Item 10. Directors, Executive Officers and Corporate Governance
Information concerning our directors required by this item is incorporated by reference to the material appearing under the sub-heading “Proposal No. 1 - Election of Class III Directors” located under the heading “Proposals of the Board” in our Proxy Statement for the 2014 Annual Meeting of Shareholders. Information concerning our executive officers is included in Part I, Item 1 of this Annual Report on Form 10-K.
Our board of directors has established the Audit Committee and determined our “Audit Committee Financial Experts.” The related information required by this item is incorporated by reference to the material appearing under the sub-heading “Audit Committee Financial Expert” located under the heading “The Board of Directors and Corporate Governance” in our Proxy Statement for the 2014 Annual Meeting of Shareholders.
We have adopted a Code of Ethics for Senior Financial Officers.
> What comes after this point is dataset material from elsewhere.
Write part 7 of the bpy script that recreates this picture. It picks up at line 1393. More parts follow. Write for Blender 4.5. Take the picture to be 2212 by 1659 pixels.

It is available on our website at
http://ir.marathonpetroleum.com by selecting “Corporate Governance” and clicking on “Code of Ethics for Senior Financial Officers.”
Section 16(a) Beneficial Ownership Reporting Compliance
Information regarding compliance with Section 16(a) of the Securities Exchange Act of 1934 is set forth under the caption “Section 16(a) Beneficial Ownership Reporting Compliance” in our Proxy Statement for the 2014 Annual Meeting of Shareholders, which is incorporated herein by reference.


Item 11. Executive Compensation
Information required by this item is incorporated by reference to the material appearing under the heading “Executive Compensation;” under the sub-headings “Compensation Committee” and “Compensation Committee Interlocks and Insider Participation” located under the heading “The Board of Directors and Corporate Governance;” under the heading “Compensation of Directors;” and under the heading “Compensation Committee Report” in our Proxy Statement for the 2014 Annual Meeting of Shareholders.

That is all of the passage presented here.